Repeat the whole listing exactly.

— start Provided data —

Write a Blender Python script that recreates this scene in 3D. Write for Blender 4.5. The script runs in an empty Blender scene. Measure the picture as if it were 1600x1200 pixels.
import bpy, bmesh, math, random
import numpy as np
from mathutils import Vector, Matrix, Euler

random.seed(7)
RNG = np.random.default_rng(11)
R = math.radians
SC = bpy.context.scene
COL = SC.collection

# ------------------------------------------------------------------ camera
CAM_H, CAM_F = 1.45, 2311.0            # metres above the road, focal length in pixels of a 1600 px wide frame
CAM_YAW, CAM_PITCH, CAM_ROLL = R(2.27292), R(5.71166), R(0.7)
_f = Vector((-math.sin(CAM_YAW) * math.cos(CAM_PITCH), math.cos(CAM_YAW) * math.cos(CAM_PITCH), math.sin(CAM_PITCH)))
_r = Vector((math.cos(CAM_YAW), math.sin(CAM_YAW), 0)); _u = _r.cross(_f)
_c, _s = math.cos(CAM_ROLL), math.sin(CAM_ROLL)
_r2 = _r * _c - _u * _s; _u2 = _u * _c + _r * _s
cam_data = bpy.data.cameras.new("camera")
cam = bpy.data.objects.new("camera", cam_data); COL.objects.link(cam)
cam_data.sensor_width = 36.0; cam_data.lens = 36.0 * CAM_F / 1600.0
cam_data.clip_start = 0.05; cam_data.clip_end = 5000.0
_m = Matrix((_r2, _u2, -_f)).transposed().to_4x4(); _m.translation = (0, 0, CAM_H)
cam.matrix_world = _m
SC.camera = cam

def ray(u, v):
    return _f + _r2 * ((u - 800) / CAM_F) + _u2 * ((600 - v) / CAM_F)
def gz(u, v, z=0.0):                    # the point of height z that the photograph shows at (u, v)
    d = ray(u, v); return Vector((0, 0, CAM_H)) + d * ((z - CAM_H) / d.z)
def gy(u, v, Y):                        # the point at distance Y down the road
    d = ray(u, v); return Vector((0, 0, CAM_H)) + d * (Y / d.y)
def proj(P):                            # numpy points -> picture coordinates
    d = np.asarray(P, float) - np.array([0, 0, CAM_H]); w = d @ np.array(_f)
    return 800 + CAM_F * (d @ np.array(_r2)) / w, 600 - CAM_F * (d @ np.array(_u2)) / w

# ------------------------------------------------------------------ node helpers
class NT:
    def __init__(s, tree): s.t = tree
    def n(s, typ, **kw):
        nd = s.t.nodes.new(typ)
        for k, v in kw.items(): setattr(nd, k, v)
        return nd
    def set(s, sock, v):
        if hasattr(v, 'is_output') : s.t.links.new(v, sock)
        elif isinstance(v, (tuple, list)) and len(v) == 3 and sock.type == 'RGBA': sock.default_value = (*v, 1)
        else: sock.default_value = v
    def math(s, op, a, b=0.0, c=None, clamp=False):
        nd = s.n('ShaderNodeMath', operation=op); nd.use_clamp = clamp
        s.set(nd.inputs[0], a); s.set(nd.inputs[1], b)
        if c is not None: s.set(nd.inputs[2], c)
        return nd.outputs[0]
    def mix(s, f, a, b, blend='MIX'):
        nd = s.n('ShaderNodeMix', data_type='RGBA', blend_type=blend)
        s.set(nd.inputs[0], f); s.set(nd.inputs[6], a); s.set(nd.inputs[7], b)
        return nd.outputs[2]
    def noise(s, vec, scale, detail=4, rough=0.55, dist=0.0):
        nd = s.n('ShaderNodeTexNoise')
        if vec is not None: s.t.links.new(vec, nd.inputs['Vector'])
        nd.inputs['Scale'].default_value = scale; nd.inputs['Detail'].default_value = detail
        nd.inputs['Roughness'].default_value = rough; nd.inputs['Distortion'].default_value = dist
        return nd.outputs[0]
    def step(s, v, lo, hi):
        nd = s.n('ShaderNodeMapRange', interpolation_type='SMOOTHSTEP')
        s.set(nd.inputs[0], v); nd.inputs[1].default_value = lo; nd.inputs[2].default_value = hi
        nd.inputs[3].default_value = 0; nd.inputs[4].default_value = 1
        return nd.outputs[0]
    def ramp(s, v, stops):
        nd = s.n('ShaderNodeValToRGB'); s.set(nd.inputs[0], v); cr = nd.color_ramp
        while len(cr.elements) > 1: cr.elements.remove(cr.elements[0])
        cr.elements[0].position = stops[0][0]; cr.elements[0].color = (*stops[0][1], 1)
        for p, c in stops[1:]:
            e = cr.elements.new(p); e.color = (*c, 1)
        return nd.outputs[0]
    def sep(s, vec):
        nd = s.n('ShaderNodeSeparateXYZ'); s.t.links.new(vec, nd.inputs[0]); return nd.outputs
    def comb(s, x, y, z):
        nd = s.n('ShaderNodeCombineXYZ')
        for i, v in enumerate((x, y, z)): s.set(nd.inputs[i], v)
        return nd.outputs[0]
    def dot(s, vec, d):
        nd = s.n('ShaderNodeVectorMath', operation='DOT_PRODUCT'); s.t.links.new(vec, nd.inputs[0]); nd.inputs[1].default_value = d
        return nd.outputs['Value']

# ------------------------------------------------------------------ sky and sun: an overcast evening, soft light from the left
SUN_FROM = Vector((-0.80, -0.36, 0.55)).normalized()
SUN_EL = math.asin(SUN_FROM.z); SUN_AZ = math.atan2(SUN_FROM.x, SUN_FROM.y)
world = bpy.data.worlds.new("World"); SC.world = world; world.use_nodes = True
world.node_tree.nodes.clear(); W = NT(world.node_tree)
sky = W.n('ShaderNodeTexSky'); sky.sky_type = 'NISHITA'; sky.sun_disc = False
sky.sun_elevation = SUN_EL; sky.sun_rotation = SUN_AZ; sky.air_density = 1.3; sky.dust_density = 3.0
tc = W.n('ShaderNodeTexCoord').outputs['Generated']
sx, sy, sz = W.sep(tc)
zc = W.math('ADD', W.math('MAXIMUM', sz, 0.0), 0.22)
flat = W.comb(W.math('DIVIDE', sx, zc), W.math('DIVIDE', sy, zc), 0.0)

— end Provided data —

_Answer for the task_:
Write a Blender Python script that recreates this scene in 3D. Write for Blender 4.5. The script runs in an empty Blender scene. Measure the picture as if it were 1600x1200 pixels.
import bpy, bmesh, math, random
import numpy as np
from mathutils import Vector, Matrix, Euler

random.seed(7)
RNG = np.random.default_rng(11)
R = math.radians
SC = bpy.context.scene
COL = SC.collection

# ------------------------------------------------------------------ camera
CAM_H, CAM_F = 1.45, 2311.0            # metres above the road, focal length in pixels of a 1600 px wide frame
CAM_YAW, CAM_PITCH, CAM_ROLL = R(2.27292), R(5.71166), R(0.7)
_f = Vector((-math.sin(CAM_YAW) * math.cos(CAM_PITCH), math.cos(CAM_YAW) * math.cos(CAM_PITCH), math.sin(CAM_PITCH)))
_r = Vector((math.cos(CAM_YAW), math.sin(CAM_YAW), 0)); _u = _r.cross(_f)
_c, _s = math.cos(CAM_ROLL), math.sin(CAM_ROLL)
_r2 = _r * _c - _u * _s; _u2 = _u * _c + _r * _s
cam_data = bpy.data.cameras.new("camera")
cam = bpy.data.objects.new("camera", cam_data); COL.objects.link(cam)
cam_data.sensor_width = 36.0; cam_data.lens = 36.0 * CAM_F / 1600.0
cam_data.clip_start = 0.05; cam_data.clip_end = 5000.0
_m = Matrix((_r2, _u2, -_f)).transposed().to_4x4(); _m.translation = (0, 0, CAM_H)
cam.matrix_world = _m
SC.camera = cam

def ray(u, v):
    return _f + _r2 * ((u - 800) / CAM_F) + _u2 * ((600 - v) / CAM_F)
def gz(u, v, z=0.0):                    # the point of height z that the photograph shows at (u, v)
    d = ray(u, v); return Vector((0, 0, CAM_H)) + d * ((z - CAM_H) / d.z)
def gy(u, v, Y):                        # the point at distance Y down the road
    d = ray(u, v); return Vector((0, 0, CAM_H)) + d * (Y / d.y)
def proj(P):                            # numpy points -> picture coordinates
    d = np.asarray(P, float) - np.array([0, 0, CAM_H]); w = d @ np.array(_f)
    return 800 + CAM_F * (d @ np.array(_r2)) / w, 600 - CAM_F * (d @ np.array(_u2)) / w

# ------------------------------------------------------------------ node helpers
class NT:
    def __init__(s, tree): s.t = tree
    def n(s, typ, **kw):
        nd = s.t.nodes.new(typ)
        for k, v in kw.items(): setattr(nd, k, v)
        return nd
    def set(s, sock, v):
        if hasattr(v, 'is_output') : s.t.links.new(v, sock)
        elif isinstance(v, (tuple, list)) and len(v) == 3 and sock.type == 'RGBA': sock.default_value = (*v, 1)
        else: sock.default_value = v
    def math(s, op, a, b=0.0, c=None, clamp=False):
        nd = s.n('ShaderNodeMath', operation=op); nd.use_clamp = clamp
        s.set(nd.inputs[0], a); s.set(nd.inputs[1], b)
        if c is not None: s.set(nd.inputs[2], c)
        return nd.outputs[0]
    def mix(s, f, a, b, blend='MIX'):
        nd = s.n('ShaderNodeMix', data_type='RGBA', blend_type=blend)
        s.set(nd.inputs[0], f); s.set(nd.inputs[6], a); s.set(nd.inputs[7], b)
        return nd.outputs[2]
    def noise(s, vec, scale, detail=4, rough=0.55, dist=0.0):
        nd = s.n('ShaderNodeTexNoise')
        if vec is not None: s.t.links.new(vec, nd.inputs['Vector'])
        nd.inputs['Scale'].default_value = scale; nd.inputs['Detail'].default_value = detail
        nd.inputs['Roughness'].default_value = rough; nd.inputs['Distortion'].default_value = dist
        return nd.outputs[0]
    def step(s, v, lo, hi):
        nd = s.n('ShaderNodeMapRange', interpolation_type='SMOOTHSTEP')
        s.set(nd.inputs[0], v); nd.inputs[1].default_value = lo; nd.inputs[2].default_value = hi
        nd.inputs[3].default_value = 0; nd.inputs[4].default_value = 1
        return nd.outputs[0]
    def ramp(s, v, stops):
        nd = s.n('ShaderNodeValToRGB'); s.set(nd.inputs[0], v); cr = nd.color_ramp
        while len(cr.elements) > 1: cr.elements.remove(cr.elements[0])
        cr.elements[0].position = stops[0][0]; cr.elements[0].color = (*stops[0][1], 1)
        for p, c in stops[1:]:
            e = cr.elements.new(p); e.color = (*c, 1)
        return nd.outputs[0]
    def sep(s, vec):
        nd = s.n('ShaderNodeSeparateXYZ'); s.t.links.new(vec, nd.inputs[0]); return nd.outputs
    def comb(s, x, y, z):
        nd = s.n('ShaderNodeCombineXYZ')
        for i, v in enumerate((x, y, z)): s.set(nd.inputs[i], v)
        return nd.outputs[0]
    def dot(s, vec, d):
        nd = s.n('ShaderNodeVectorMath', operation='DOT_PRODUCT'); s.t.links.new(vec, nd.inputs[0]); nd.inputs[1].default_value = d
        return nd.outputs['Value']

# ------------------------------------------------------------------ sky and sun: an overcast evening, soft light from the left
SUN_FROM = Vector((-0.80, -0.36, 0.55)).normalized()
SUN_EL = math.asin(SUN_FROM.z); SUN_AZ = math.atan2(SUN_FROM.x, SUN_FROM.y)
world = bpy.data.worlds.new("World"); SC.world = world; world.use_nodes = True
world.node_tree.nodes.clear(); W = NT(world.node_tree)
sky = W.n('ShaderNodeTexSky'); sky.sky_type = 'NISHITA'; sky.sun_disc = False
sky.sun_elevation = SUN_EL; sky.sun_rotation = SUN_AZ; sky.air_density = 1.3; sky.dust_density = 3.0
tc = W.n('ShaderNodeTexCoord').outputs['Generated']
sx, sy, sz = W.sep(tc)
zc = W.math('ADD', W.math('MAXIMUM', sz, 0.0), 0.22)
flat = W.comb(W.math('DIVIDE', sx, zc), W.math('DIVIDE', sy, zc), 0.0)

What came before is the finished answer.